Russian Central Bank Raises Key Rate to 21% Amid Inflation Concerns and Economic Balancing Efforts




Following a substantial rate hike, Russian Central Bank Governor Elvira Nabiullina and Deputy Governor Alexei Zabotkin held a news conference to explain the reasoning behind raising the key rate to 21%, the highest level since February 2003.

Nabiullina explained that the central bank had considered three options: raising the rate to 20%, 21%, or even higher. Maintaining the current rate was not considered due to inflationary pressures. 

The decision to increase to 21% ultimately hinged on their inflation forecasts, though the possibility of another hike in December remains if inflationary data warrants it. She added that any future rate reduction would only be considered once inflation trends align with the bank’s predictions, though she could not provide a specific timeline.

Discussing the primary inflation drivers, Nabiullina pointed to an ongoing imbalance between supply and demand and noted the impact of recent budgetary changes. 

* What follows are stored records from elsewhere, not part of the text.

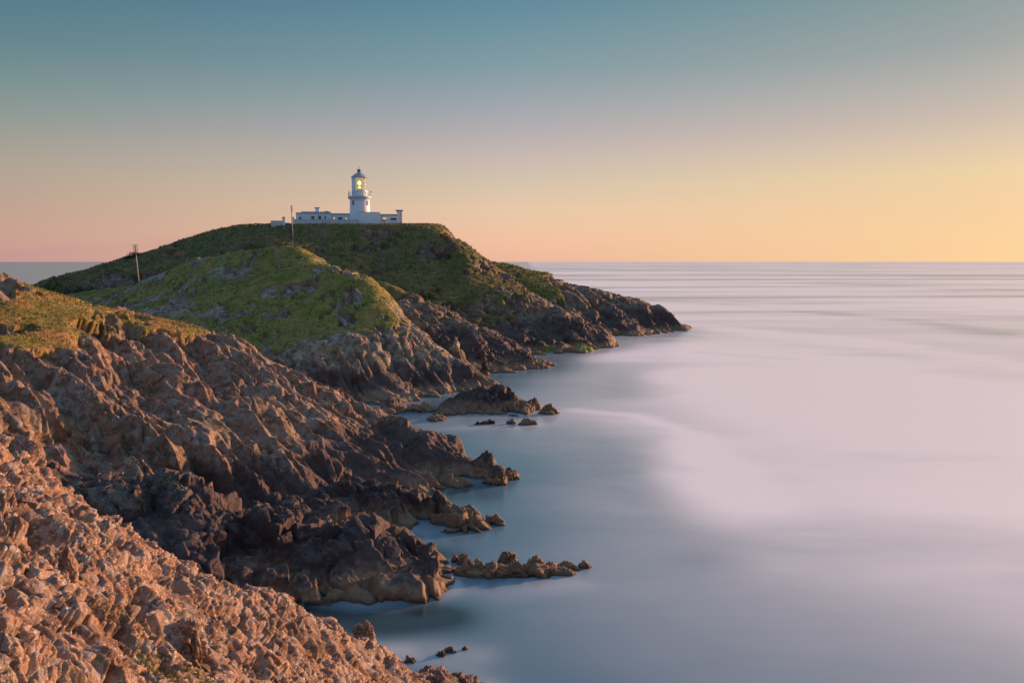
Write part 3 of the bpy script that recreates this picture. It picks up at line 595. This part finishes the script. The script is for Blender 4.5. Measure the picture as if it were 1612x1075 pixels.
rock(793,830,886,905,'low dark rock at the foot of the pyramid rock', M_near, 15, .6)
rock(825,863,879,899,'rounded humped rock right of the pyramid rock', M_near, 16, .7)
rock(856,876,884,897,'small rock wedged between the two rounded humps of the chain', M_near, 17, .8, sub=4)
rock(874,911,884,898,'rounded rock second from the seaward end of the chain', M_near, 18, .6)
rock(908,932,884,895,'small last rock at the seaward end of the chain', M_near, 19, .6, sub=4)
rock(685,705,1025,1033,'dark rounded rock awash in the mist near the bottom, in front of its pair', M_dark, 20, .7)
rock(696,719,1018,1027,'grey rock awash in the mist near the bottom, behind the darker one', M_dark, 21, .6)
rock(726,736,1017,1023,'tiny rock awash, farthest out near the bottom of the cove', M_dark, 22, .6, sub=4)
rock(632,655,1036,1043,'low rock awash between the foreground slope and the misty pair', M_dark, 23, .6, sub=4)
rock(698,745,528,588,'large pointed brown boulder wedged in the gully beside the green knoll', M_mid, 24, .8, name='boulder', cat='boulder', Y=146, sharp=1.2, lean=-.2)
rock(750,772,562,602,'narrow upright fin of rock at the mouth of the gully', M_mid, 25, .5, name='boulder', cat='boulder', Y=141, sharp=1.3, lean=.2)
rock(550,592,978,1010,'tan square topped boulder on the lower edge of the foreground slope', M_fore, 26, .8, name='boulder', cat='boulder', Y=33.0)
rock(250,325,970,1045,'large smooth grey sided boulder low on the foreground slope', M_fore, 27, .8, name='boulder', cat='boulder', Y=18.6, sub=6, sharp=.4)
rock(80,122,862,925,'upright angular orange boulder on the left of the foreground slope', M_fore, 28, .8, name='boulder', cat='boulder', Y=17.3, sub=6, sharp=.5)

# ------------------------------------------------------------------ small geometry helpers
class MB:
    def __init__(s): s.b = bmesh.new()
    def box(s, x0, x1, y0, y1, z0, z1, bev=0):
        r = bmesh.ops.create_cube(s.b, size=1); vs = r['verts']
        for v in vs: v.co = Vector(((x0+x1)/2+v.co.x*(x1-x0), (y0+y1)/2+v.co.y*(y1-y0), (z0+z1)/2+v.co.z*(z1-z0)))
        if bev: bmesh.ops.bevel(s.b, geom=list({e for v in vs for e in v.link_edges}), offset=bev, segments=2, affect='EDGES')
        return s
    def lathe(s, prof, n=40, cx=0, cy=0, a0=0, a1=2*math.pi, close=True):
        full = abs(a1-a0-2*math.pi) < 1e-6; m = n if full else n+1; rings = []
        for (r, z) in prof:
            rings.append([s.b.verts.new((cx+r*math.cos(a0+(a1-a0)*i/n), cy+r*math.sin(a0+(a1-a0)*i/n), z)) for i in range(m)])
        for a, b in zip(rings[:-1], rings[1:]):
            for i in range(n):
                j = (i+1) % m; s.b.faces.new((a[i], a[j], b[j], b[i])).smooth = True
        if close and full:
            if prof[0][0] > 1e-3: s.b.faces.new(rings[0][::-1])
            if prof[-1][0] > 1e-3: s.b.faces.new(rings[-1])
        return s
    def tube(s, p, q, r, r2=None, n=8):
        p, q = Vector(p), Vector(q); d = (q-p).normalized(); a = d.orthogonal().normalized(); b = d.cross(a); r2 = r if r2 is None else r2
        A = [s.b.verts.new(p+(a*math.cos(t)+b*math.sin(t))*r) for t in [2*math.pi*i/n for i in range(n)]]
        B = [s.b.verts.new(q+(a*math.cos(t)+b*math.sin(t))*r2) for t in [2*math.pi*i/n for i in range(n)]]
        for i in range(n): s.b.faces.new((A[i], A[(i+1) % n], B[(i+1) % n], B[i])).smooth = True
        s.b.faces.new(A[::-1]); s.b.faces.new(B); return s
    def path(s, pts, r, n=6):
        for p, q in zip(pts[:-1], pts[1:]): s.tube(p, q, r, n=n)
        return s
    def build(s, name, mat, parent=None, **kw):
        me = bpy.data.meshes.new(name); bmesh.ops.recalc_face_normals(s.b, faces=s.b.faces); s.b.to_mesh(me); s.b.free()
        return put(name, me, mat, parent, **kw)
def holed(mb, x0, x1, y0, y1, z0, z1, holes):
    """a wall slab with rectangular openings (x0,x1,z0,z1)"""
    xs = sorted({x0, x1, *[h[0] for h in holes], *[h[1] for h in holes]})
    for a, b in zip(xs[:-1], xs[1:]):
        hs = sorted([h for h in holes if h[0] < (a+b)/2 < h[1]], key=lambda h: h[2]); z = z0
        for h in hs:
            if h[2] > z: mb.box(a, b, y0, y1, z, h[2])
            z = h[3]
        if z < z1: mb.box(a, b, y0, y1, z, z1)

def painted(name, col, grime=.25, rough=.55):
    m = NT(name); n1 = m.noise(.9, 6, rough=.65); n2 = m.noise(1.0, 5, m.pos((3.0, 3.0, .35)), rough=.7)
    c = m.mix(m.math('MULTIPLY', m.rng(n1, .45, .7), grime), tuple(col)+(1,), tuple(q*.62 for q in col)+(1,))
    c = m.mix(m.math('MULTIPLY', m.rng(n2, .52, .72), grime), c, (col[0]*.6, col[1]*.56, col[2]*.48, 1))
    m.L.new(c, m.b.inputs['Base Color']); m.b.inputs['Roughness'].default_value = rough
    m.L.new(m.bump(n1, .25, .02), m.b.inputs['Normal']); return m.m
WH = painted('whitewashed render', (.68, .76, .82)); WH2 = painted('stained whitewash', (.54, .57, .58), .6)
GREYW = painted('weathered white trim', (.38, .46, .54), .3); GRN = painted('green paint', (.015, .16, .10), .15, .4)
DKM = plain('dark roof metal', (.10, .13, .16), .5); BLK = plain('black iron', (.03, .03, .035), .5); LEAD = plain('grey blue painted metal roof', (.26, .33, .40), .5)
GLS = NT('window glass'); GLS.b.inputs['Base Color'].default_value = (.02, .03, .04, 1); GLS.b.inputs['Roughness'].default_value = .08; GLS = GLS.m
CLR = NT('clear lantern glass')
_t = CLR.n('ShaderNodeBsdfTransparent'); _g = CLR.n('ShaderNodeBsdfGlossy'); _g.inputs['Roughness'].default_value = .05; _x = CLR.n('ShaderNodeMixShader'); _x.inputs[0].default_value = .10
CLR.L.new(_t.outputs[0], _x.inputs[1]); CLR.L.new(_g.outputs[0], _x.inputs[2]); CLR.L.new(_x.outputs[0], CLR.N['Material Output'].inputs[0]); CLR = CLR.m

# ------------------------------------------------------------------ lighthouse station (local frame faces the viewer's side)
S_ = .0293; C0 = at(567, 354, 250); AZ = R(10.8)
def lx(px): return (px-985)*S_
def lz(py): return (695-py)*S_
def site(name, label, cat, x=0.0, y=0.0, **kw):
    c, s = math.cos(AZ), math.sin(AZ)
    return thing(name, (C0[0]+x*c-y*s, C0[1]+x*s+y*c, C0[2]), label, cat, rz=AZ, **kw)
def window(par, x0, x1, z0, z1, y, frame=GREYW, glass=GLS, bars=(1, 1), name='window', th=.07, sill=True):
    """frame with real bars, pane set back behind it; y is the face of the wall"""
    f = MB(); f.box(x0, x1, y-.05, y+.03, z1-th, z1); f.box(x0, x1, y-.05, y+.03, z0, z0+th)
    f.box(x0, x0+th, y-.047, y+.027, z0+th, z1-th); f.box(x1-th, x1, y-.047, y+.027, z0+th, z1-th)
    for i in range(bars[0]): q = x0+(x1-x0)*(i+1)/(bars[0]+1); f.box(q-.03, q+.03, y-.04, y+.02, z0+th, z1-th)
    for i in range(bars[1]): q = z0+(z1-z0)*(i+1)/(bars[1]+1); f.box(x0+th, x1-th, y-.036, y+.016, q-.03, q+.03)
    fo = f.build(name, frame, par)
    if glass: MB().box(x0+th*.5, x1-th*.5, y-.012, y+.004, z0+th*.5, z1-th*.5).build('pane', glass, fo)
    if sill: MB().box(x0-.08, x1+.08, y-.14, y+.02, z0-.09, z0-.003).build('sill', GREYW, fo)
    return fo

# the tower
t = site('lighthouse', 'white round lighthouse tower with glowing lamp and grey blue conical roof', 'lighthouse')
MB().lathe([(3.22, -1.5), (3.20, 1.2), (3.10, 4.0), (3.02, 7.0), (3.00, 7.55), (3.22, 7.8), (3.42, 7.98)], 56, close=False).build('tower', WH, t)
g = MB().lathe([(3.0, 7.985), (3.50, 7.99), (3.55, 8.05), (3.55, 8.62), (3.48, 8.70), (2.3, 8.72)], 56, close=False).build('gallery', GREYW, t)
b = MB()
for i in range(22):
    a = 2*math.pi*i/22; x, y = 3.42*math.cos(a), 3.42*math.sin(a); b.tube((x, y, 8.66), (x, y, 9.75), .028)
for zz in (9.1, 9.42, 9.74): b.path([(3.42*math.cos(2*math.pi*i/44), 3.42*math.sin(2*math.pi*i/44), zz) for i in range(45)], .018, 5)
b.build('railing', GREYW, g)
MB().tube((-3.35, -.7, 8.66), (-3.35, -.7, 10.3), .06).build('post', BLK, g); MB().tube((-2.95, -1.7, 8.66), (-2.95, -1.7, 10.25), .06).build('post', BLK, g)
b = MB(); b.tube((3.3, -.8, 8.66), (3.3, -.8, 10.0), .035); b.tube((3.3, -.8, 10.0), (3.55, -.8, 10.5), .04); b.box(3.33, 3.62, -.95, -.65, 9.95, 10.32, .04); b.build('fog_detector', plain('brown metal', (.16, .08, .05)), g)
MB().lathe([(2.40, 8.6), (2.40, 10.35), (2.44, 10.42), (2.36, 10.5)], 48, close=False).build('murette', WH, t)
A0, A1 = R(138), R(240)      # blanked landward side of the lantern
MB().lathe([(2.36, 10.5), (2.36, 14.42)], 20, a0=A0, a1=A1, close=False).build('blank_panel', WH, t)
la = MB(); NL = 16; 
for i in range(NL):
    for sgn in (-1, 1):
        pts = []
        for k in range(5):
            a = A1 + (A0+2*math.pi-A1)*min(max((i+sgn*k*.5)/NL, 0), 1); pts.append((2.36*math.cos(a), 2.36*math.sin(a), 10.5+3.92*k/4))
        la.path(pts, .035, 5)
for zz in (11.8, 13.1): la.path([(2.37*math.cos(A1+(A0+2*math.pi-A1)*i/24), 2.37*math.sin(A1+(A0+2*math.pi-A1)*i/24), zz) for i in range(25)], .025, 5)
lg = la.build('glazing_bars', WH, t)
MB().lathe([(2.33, 10.5), (2.33, 14.42)], 32, a0=A1, a1=A0+2*math.pi, close=False).build('pane', CLR, lg)
rf = MB().lathe([(2.42, 14.40), (2.58, 14.42), (2.58, 14.56), (2.40, 14.66), (1.5, 15.45), (.62, 15.98), (.60, 16.05)], 48, close=False).build('roof', LEAD, t)
MB().lathe([(.58, 15.95), (.58, 16.70), (.70, 16.72), (.70, 16.84), (.45, 17.02), (.08, 17.1)], 24).build('vent', LEAD, rf)
b = MB(); b.tube((0, 0, 17.05), (0, 0, 17.75), .05); b.lathe([(.001, 17.40), (.13, 17.48), (.001, 17.60)], 10); b.tube((-.28, 0, 17.72), (.28, 0, 17.72), .035); b.build('weather_vane', DKM, rf)
for px, a in ((917, 228), (1066, 312)):
    x = lx(px); y = -math.sqrt(max(0, 3.06**2-x*x)); az = math.atan2(x, -y)
    w = thing('window', (0, 0, 0), 'x', 'x'); del w['label'], w['category']; w.parent = t; w.rotation_euler.z = az; bpy.data.objects.remove(w)
    f = MB()
    for k, (p, q, r0, r1) in enumerate(((-.36, -.28, 0, 1.45), (.28, .36, 0, 1.45), (-.277, .277, 1.37, 1.45), (-.277, .277, 0, .08), (-.277, .277, .70, .76))): f.box(p, q, -3.12, -2.98, 5.85+r0, 5.85+r1)
    fo = f.build('window', GREYW, t); fo.rotation_euler.z = az
    MB().box(-.29, .29, -3.075, -3.03, 5.9, 7.25).build('pane', GLS, fo)
# lens and lamp: both give light
lm = NT('amber lens'); e = lm.n('ShaderNodeEmission'); e.inputs[0].default_value = (.92, .68, .26, 1); e.inputs[1].default_value = .40
tr = lm.n('ShaderNodeBsdfTransparent'); tr.inputs[0].default_value = (1, .86, .45, 1); ad = lm.n('ShaderNodeMixShader'); ad.inputs[0].default_value = .52
lm.L.new(tr.outputs[0], ad.inputs[1]); lm.L.new(e.outputs[0], ad.inputs[2]); lm.L.new(ad.outputs[0], lm.N['Material Output'].inputs[0])
le = MB(); pr = []
for k in range(15):
    q = k/14; r = .75+.68*math.sin(math.pi*(.12+.76*q)); pr += [(r-.05, 10.75+3.5*q), (r+.03, 10.75+3.5*q+.12)]
le.lathe(pr, 8, a0=R(22), a1=R(382)); lo = le.build('lens', lm.m, t)
lpm = plain('lit lamp', (1, .9, .6), emit=(1, .80, .42), estr=6)
b = MB(); b.lathe([(.001, 12.1), (.40, 12.4), (.52, 12.85), (.36, 13.3), (.001, 13.5)], 14); b.lathe([(.001, 11.15), (.38, 11.35), (.38, 11.6), (.001, 11.8)], 14); b.build('lamp', lpm, lo)
MB().lathe([(.7, 10.30), (.95, 10.55), (.95, 10.72)], 20).build('lens_base', DKM, lo)

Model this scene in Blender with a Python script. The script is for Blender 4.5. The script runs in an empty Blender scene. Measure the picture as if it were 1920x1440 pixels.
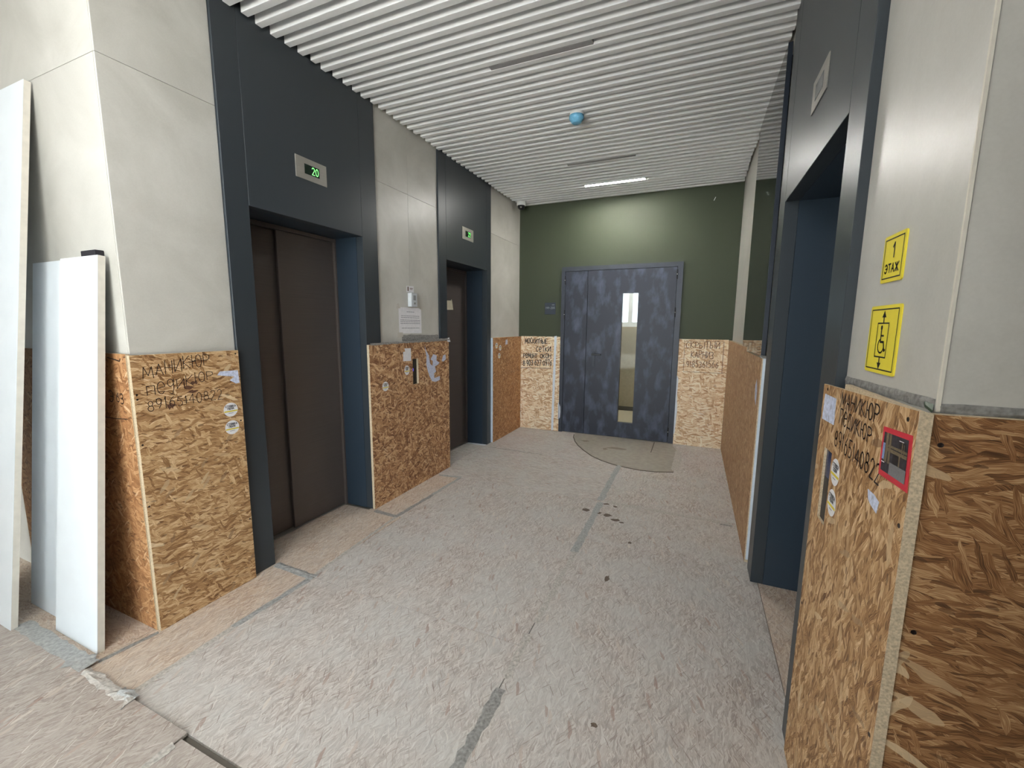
import bpy, bmesh, math, random
from mathutils import Vector, Matrix
random.seed(7)
SC = bpy.context.scene
COL = SC.collection

# ------------------------------------------------------------------ camera
def lin(c):
    return tuple(((v/255)/12.92 if v/255 <= .04045 else ((v/255+.055)/1.055)**2.4) for v in c)

CAM_P = Vector((2.1702, -2.6301, 1.4057)); YAW, PITCH, ROLL, FPX = .40715, -.13760, .00797, 788.09
fwd = Vector((-math.sin(YAW)*math.cos(PITCH), math.cos(YAW)*math.cos(PITCH), math.sin(PITCH)))
rgt = Vector((math.cos(YAW), math.sin(YAW), 0)); up = rgt.cross(fwd)
r2 = rgt*math.cos(ROLL)+up*math.sin(ROLL); u2 = up*math.cos(ROLL)-rgt*math.sin(ROLL)
cd = bpy.data.cameras.new('camera'); cd.sensor_width = 36; cd.lens = 36*FPX/1920; cd.clip_start = .02
cam = bpy.data.objects.new('camera', cd); COL.objects.link(cam)
M = Matrix((r2, u2, -fwd)).transposed().to_4x4(); M.translation = CAM_P
cam.matrix_world = M
SC.camera = cam

# ------------------------------------------------------------------ world, daylight, exposure
w = bpy.data.worlds.new('daylight'); SC.world = w; w.use_nodes = True
w.node_tree.nodes['Background'].inputs[0].default_value = (.80, .90, 1.0, 1)
w.node_tree.nodes['Background'].inputs[1].default_value = 1.3
def area(name, loc, rot, sx, sy, e, col):
    l = bpy.data.lights.new(name, 'AREA'); l.shape = 'RECTANGLE'; l.size = sx; l.size_y = sy; l.energy = e; l.color = col
    o = bpy.data.objects.new(name, l); COL.objects.link(o); o.location = loc; o.rotation_euler = rot
    return o
# daylight entering through the tall glazed front of the lobby, well behind the camera
area('entrance_daylight', (2.9, -13.9, 3.4), (math.radians(90), 0, 0), 12.2, 6.8, 600, (.86, .93, 1.0))
# sun falling through that glazing onto the lobby floor
sl_ = bpy.data.lights.new('sun', 'SUN'); sl_.energy = 100.0; sl_.angle = math.radians(.6); sl_.color = (.90, .96, 1.0)
so = bpy.data.objects.new('sun', sl_); COL.objects.link(so); so.location = (0, -20, 12)
so.rotation_euler = Vector((.27, 1, -.93)).to_track_quat('-Z', 'Y').to_euler()
# added fill under the lobby soffit, brightens the corridor (out of view)
area('soffit_fill_light', (.95, -2.45, 3.06), (0, 0, 0), 1.9, .25, 10, (.97, .98, 1.0))
# added fill light brightening the stairwell beyond the steel door
area('stair_fill_light', (1.2, 3.9, 3.08), (0, 0, 0), 1.2, .3, 22, (1.0, .95, .86))
vs = SC.view_settings
vs.view_transform = 'Standard'; vs.look = 'None'; vs.gamma = 1; vs.use_curve_mapping = False; vs.exposure = 1.3
cy = SC.cycles; cy.max_bounces = 5; cy.diffuse_bounces = 4; cy.glossy_bounces = 2; cy.transmission_bounces = 3; cy.transparent_max_bounces = 6
cy.adaptive_threshold = .025; cy.caustics_reflective = False; cy.caustics_refractive = False

# ------------------------------------------------------------------ materials
def nmat(name):
    m = bpy.data.materials.new(name); m.use_nodes = True
    return m, m.node_tree, m.node_tree.nodes['Principled BSDF']
def N(nt, t, **kw):
    n = nt.nodes.new(t)
    for k, v in kw.items(): setattr(n, k, v)
    return n
def plain(name, rgb, rough=.6, metal=0, var=.06, scale=30, spec=.5, bump=0):
    m, nt, b = nmat(name)
    c = lin(rgb)
    tc = N(nt, 'ShaderNodeTexCoord'); no = N(nt, 'ShaderNodeTexNoise'); no.inputs['Scale'].default_value = scale
    no.inputs['Detail'].default_value = 4
    nt.links.new(tc.outputs['Object'], no.inputs['Vector'])
    r = N(nt, 'ShaderNodeValToRGB')
    r.color_ramp.elements[0].position = .3; r.color_ramp.elements[1].position = .7
    r.color_ramp.elements[0].color = tuple(v*(1-var) for v in c)+(1,)
    r.color_ramp.elements[1].color = tuple(min(1, v*(1+var)) for v in c)+(1,)
    nt.links.new(no.outputs[0], r.inputs[0]); nt.links.new(r.outputs[0], b.inputs['Base Color'])
    b.inputs['Roughness'].default_value = rough; b.inputs['Metallic'].default_value = metal
    b.inputs['Specular IOR Level'].default_value = spec
    if bump:
        bp = N(nt, 'ShaderNodeBump'); bp.inputs['Strength'].default_value = bump; bp.inputs['Distance'].default_value = .002
        nt.links.new(no.outputs[0], bp.inputs['Height']); nt.links.new(bp.outputs[0], b.inputs['Normal'])
    return m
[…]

Additional factors include loan growth rates and persistently high inflation expectations, which have even increased. She acknowledged the recent depreciation of the ruble but noted that, year-on-year, the exchange rate is relatively stable, with the bank estimating that a 10% shift in the exchange rate could impact inflation by roughly 0.5%.

Looking at inflation targets, Nabiullina said current price growth is expected to reach around 4% by year’s end, with the central bank aiming to achieve its target by the first half of 2026. 

In response to criticism from businesses over the high rate, she argued that while companies believe cheaper credit would stimulate growth, an overheated economy with historically low unemployment would likely see a “wage race” without corresponding productivity gains, which could undermine sustainable growth.

Nabiullina warned against any abrupt rate hikes solely aimed at quickly curbing inflation, as such measures could result in volatile swings in demand and an excessive cooling of economic activity, which would hinder steady growth. However, she indicated that a recession is not anticipated, as GDP growth projections remain stable, showing resilience despite challenges in some sectors.

The governor also compared the current rate increase to a similar hike in early 2022 when the bank raised rates to 20% to stabilize financial conditions rather than directly tackle inflation. At that time, the priority was to prevent fund outflows from banks. Today, the hike addresses inflation risks more directly.

Deputy Governor Zabotkin addressed corporate credit growth, explaining that credit expansion reflects the overall demand level in the economy, regardless of whether it’s market-driven or fueled by state requirements. 

Finally, Nabiullina spoke about ongoing discussions within the BRICS group regarding an independent payment system. While the Ministry of Finance and international partners are involved, the complexity of the project means it will take time to develop. For now, alternative payment systems will be utilized as these discussions continue.